RULEMAKING AUTHORITY

 

It is the committee's opinion that this bill does not expressly grant any additional rulemaking authority to a state officer, department, agency, or institution.

 

ANALYSIS

 

S.B. 440 amends the Tax Code to authorize a municipality that is the county seat of a county that borders the United Mexican States, that borders a county that has a population of less than 5,000, borders the United Mexican States, and in which there is located a major observatory, and that borders a county that borders the United Mexican States and in which there is located a national park of more than 400,000 acres to use municipal hotel occupancy tax revenue to improve or expand an airport that is owned by the county in which the municipality is located, that is located more than 150 miles from the nearest airport in Texas with regularly scheduled commercial airline flights, and that is substantially used for private air service that transports individuals staying at hotels in or near the municipality.
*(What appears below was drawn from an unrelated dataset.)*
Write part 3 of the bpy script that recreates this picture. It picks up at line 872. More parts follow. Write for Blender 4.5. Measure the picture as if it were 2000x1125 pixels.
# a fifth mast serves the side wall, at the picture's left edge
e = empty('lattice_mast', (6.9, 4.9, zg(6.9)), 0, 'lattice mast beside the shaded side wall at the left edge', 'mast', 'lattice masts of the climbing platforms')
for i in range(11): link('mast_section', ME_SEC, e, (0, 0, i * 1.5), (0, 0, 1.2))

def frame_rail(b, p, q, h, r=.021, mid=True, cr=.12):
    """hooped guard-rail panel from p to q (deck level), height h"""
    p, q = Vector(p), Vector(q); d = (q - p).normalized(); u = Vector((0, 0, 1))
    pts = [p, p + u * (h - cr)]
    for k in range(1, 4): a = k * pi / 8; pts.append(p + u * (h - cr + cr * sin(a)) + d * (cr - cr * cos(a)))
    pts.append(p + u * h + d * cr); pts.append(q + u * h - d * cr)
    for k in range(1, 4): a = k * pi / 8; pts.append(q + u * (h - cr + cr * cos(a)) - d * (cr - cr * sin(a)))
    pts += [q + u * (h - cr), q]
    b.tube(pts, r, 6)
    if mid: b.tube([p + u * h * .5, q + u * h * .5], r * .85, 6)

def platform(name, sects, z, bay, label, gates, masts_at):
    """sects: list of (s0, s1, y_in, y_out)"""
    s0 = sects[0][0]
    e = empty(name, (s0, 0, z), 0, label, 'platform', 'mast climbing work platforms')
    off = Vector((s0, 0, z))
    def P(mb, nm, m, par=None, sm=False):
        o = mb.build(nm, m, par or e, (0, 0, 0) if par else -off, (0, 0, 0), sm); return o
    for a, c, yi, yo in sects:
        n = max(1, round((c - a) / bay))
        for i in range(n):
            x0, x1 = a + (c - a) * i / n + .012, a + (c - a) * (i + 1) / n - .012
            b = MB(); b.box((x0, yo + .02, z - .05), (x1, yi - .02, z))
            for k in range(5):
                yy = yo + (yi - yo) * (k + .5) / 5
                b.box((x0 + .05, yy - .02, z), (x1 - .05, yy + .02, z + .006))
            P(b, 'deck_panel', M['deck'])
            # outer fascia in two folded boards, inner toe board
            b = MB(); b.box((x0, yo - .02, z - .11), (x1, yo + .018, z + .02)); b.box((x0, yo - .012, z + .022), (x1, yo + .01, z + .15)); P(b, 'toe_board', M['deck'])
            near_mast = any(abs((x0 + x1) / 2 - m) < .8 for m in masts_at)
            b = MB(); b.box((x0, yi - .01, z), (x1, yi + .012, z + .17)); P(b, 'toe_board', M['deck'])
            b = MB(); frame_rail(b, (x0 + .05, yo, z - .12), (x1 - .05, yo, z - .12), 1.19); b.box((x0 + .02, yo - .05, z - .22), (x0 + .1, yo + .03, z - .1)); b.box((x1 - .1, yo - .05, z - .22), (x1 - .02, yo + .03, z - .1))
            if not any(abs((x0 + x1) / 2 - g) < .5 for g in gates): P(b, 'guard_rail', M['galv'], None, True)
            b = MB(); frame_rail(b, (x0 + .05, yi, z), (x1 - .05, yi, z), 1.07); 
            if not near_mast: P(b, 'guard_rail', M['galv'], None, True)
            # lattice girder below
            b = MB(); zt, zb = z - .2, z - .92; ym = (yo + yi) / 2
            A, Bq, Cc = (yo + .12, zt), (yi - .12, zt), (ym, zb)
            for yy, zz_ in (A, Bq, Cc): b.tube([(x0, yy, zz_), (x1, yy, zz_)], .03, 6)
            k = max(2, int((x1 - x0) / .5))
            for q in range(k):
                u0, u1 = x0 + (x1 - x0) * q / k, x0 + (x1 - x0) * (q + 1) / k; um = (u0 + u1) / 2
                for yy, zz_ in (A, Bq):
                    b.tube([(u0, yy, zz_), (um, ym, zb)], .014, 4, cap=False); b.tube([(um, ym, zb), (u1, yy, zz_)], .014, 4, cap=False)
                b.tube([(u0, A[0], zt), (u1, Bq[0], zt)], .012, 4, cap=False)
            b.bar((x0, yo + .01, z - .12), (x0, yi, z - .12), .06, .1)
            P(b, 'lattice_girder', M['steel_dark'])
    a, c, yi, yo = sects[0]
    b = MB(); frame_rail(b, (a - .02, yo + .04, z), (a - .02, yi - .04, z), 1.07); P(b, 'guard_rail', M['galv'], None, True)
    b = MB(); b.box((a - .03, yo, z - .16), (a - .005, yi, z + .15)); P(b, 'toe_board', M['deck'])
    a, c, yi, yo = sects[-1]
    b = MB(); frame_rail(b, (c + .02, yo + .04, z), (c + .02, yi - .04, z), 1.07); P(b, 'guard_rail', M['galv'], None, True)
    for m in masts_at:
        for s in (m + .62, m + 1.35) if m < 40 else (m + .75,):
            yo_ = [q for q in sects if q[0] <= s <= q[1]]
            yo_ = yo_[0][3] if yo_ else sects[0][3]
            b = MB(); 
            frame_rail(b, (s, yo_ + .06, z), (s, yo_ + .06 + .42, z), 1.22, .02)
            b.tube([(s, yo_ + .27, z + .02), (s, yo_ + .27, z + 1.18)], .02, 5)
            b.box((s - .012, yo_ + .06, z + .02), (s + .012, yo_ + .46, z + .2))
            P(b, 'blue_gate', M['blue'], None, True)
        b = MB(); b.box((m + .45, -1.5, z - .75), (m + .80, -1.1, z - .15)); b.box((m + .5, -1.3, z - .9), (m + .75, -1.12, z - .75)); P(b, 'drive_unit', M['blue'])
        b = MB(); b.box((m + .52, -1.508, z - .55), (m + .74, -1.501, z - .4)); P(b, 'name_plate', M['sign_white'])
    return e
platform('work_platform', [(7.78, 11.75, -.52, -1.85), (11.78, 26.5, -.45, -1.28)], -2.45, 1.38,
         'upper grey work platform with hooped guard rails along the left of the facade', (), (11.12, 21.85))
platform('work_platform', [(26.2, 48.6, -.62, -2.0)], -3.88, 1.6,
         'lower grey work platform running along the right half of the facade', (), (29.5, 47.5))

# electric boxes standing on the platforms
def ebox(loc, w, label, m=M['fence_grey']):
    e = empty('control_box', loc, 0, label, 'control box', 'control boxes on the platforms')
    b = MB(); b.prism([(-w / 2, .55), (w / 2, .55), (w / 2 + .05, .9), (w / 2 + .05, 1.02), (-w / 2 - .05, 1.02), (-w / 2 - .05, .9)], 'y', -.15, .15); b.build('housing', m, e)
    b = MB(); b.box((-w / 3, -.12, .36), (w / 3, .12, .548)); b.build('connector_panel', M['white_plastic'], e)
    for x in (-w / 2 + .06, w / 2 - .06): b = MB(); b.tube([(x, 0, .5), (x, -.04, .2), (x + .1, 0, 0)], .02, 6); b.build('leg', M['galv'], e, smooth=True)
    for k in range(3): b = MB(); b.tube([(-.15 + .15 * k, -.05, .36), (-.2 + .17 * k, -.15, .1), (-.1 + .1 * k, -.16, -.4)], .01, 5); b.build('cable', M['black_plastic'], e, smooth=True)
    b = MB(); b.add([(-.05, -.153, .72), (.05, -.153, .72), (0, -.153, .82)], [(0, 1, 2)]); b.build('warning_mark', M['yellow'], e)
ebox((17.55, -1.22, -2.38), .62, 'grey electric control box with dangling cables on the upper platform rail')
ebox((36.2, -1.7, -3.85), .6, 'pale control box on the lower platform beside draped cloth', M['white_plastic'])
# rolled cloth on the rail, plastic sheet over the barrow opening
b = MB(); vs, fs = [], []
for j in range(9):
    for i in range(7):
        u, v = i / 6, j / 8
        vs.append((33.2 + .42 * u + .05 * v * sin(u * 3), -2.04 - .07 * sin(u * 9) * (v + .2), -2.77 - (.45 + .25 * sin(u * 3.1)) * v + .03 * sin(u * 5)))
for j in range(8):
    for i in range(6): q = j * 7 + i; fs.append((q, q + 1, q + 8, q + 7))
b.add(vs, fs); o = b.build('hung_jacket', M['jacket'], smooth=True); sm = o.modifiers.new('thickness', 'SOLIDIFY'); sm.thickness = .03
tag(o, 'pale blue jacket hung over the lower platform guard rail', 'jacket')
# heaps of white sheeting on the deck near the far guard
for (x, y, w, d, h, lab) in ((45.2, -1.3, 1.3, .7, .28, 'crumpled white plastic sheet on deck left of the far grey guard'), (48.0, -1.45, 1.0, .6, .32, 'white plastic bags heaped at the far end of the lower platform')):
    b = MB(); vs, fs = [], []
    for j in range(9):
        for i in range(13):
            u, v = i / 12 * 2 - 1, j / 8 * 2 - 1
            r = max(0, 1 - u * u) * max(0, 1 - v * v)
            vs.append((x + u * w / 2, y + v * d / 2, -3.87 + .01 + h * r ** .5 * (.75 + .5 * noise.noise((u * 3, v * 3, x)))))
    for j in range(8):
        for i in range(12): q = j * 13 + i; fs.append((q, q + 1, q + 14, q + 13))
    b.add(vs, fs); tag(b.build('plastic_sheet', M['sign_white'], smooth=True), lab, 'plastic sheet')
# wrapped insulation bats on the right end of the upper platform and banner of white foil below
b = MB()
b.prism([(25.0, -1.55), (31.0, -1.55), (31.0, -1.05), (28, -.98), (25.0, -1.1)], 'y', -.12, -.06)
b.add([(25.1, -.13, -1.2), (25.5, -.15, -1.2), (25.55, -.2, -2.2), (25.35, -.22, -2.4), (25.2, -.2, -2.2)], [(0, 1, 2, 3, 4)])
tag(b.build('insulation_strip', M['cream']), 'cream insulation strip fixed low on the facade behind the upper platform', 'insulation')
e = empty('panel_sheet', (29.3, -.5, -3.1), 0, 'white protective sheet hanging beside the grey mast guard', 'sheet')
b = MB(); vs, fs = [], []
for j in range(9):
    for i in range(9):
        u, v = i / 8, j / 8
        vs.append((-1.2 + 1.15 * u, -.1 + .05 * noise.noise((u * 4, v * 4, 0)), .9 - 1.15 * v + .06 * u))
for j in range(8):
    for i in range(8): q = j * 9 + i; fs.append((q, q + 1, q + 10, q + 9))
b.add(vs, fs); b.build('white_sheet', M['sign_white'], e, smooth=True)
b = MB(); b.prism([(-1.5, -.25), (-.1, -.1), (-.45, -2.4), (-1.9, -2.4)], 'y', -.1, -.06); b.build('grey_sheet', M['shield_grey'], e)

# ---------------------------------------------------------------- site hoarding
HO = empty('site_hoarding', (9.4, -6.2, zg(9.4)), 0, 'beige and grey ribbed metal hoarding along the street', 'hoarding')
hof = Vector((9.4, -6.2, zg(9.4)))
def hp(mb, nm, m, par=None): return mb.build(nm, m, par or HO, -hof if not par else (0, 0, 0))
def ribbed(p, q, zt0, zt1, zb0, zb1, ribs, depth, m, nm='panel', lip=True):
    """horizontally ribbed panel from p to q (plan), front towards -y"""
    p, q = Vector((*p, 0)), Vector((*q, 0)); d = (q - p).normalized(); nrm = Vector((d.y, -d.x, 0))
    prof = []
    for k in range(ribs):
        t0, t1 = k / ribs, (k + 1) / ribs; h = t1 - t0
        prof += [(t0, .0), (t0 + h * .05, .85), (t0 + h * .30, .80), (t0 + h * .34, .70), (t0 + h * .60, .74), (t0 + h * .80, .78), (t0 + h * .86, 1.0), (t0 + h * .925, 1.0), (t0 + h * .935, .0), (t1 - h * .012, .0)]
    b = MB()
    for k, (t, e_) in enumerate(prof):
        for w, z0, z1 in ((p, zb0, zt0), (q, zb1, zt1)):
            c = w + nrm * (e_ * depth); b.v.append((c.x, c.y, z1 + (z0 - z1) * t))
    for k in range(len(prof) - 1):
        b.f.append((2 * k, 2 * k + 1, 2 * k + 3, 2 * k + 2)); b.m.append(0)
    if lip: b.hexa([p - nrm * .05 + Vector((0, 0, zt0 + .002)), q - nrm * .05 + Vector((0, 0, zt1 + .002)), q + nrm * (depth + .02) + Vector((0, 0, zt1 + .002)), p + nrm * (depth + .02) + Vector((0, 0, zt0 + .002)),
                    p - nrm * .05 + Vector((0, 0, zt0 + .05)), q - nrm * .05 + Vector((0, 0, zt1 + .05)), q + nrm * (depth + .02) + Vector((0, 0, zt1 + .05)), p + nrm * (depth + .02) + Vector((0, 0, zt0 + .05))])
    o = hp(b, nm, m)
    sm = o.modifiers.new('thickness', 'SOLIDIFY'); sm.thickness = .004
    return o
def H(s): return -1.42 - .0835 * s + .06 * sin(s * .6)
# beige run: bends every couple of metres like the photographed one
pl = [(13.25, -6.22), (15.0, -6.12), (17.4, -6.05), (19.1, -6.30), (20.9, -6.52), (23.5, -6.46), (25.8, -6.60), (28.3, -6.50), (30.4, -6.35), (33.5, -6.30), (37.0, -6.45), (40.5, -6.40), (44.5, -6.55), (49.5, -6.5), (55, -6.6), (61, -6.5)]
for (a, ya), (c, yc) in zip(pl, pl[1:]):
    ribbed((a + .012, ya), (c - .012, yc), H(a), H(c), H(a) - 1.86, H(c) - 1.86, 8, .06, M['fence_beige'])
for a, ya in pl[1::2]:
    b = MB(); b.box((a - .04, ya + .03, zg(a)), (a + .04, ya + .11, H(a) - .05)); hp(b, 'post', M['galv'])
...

The bill caps the amount of municipal hotel occupancy tax revenue that a municipality may use to improve or expand such an airport as follows: at a total amount that would exceed the amount of hotel revenue in the municipality that is likely to be reasonably attributable to guests traveling through the airport during the 15-year period beginning on the date the municipality first uses the municipal hotel occupancy tax revenue to improve or expand the airport; or, for each fiscal year, at 15 percent of the hotel occupancy tax revenue collected by the municipality during that year. The bill prohibits a municipality from using municipal hotel occupancy tax revenue to improve or expand an airport after the 10th anniversary of the date the municipality first uses that revenue for that purpose and requires a municipality's governing body to retain sufficient control over municipal hotel occupancy tax revenue to ensure the revenue is used to benefit the municipality by improving or expanding an airport.

 

S.B. 440 expires December 31, 2032.

 

EFFECTIVE DATE

 

On passage, or, if the bill does not receive the necessary vote, September 1, 2017.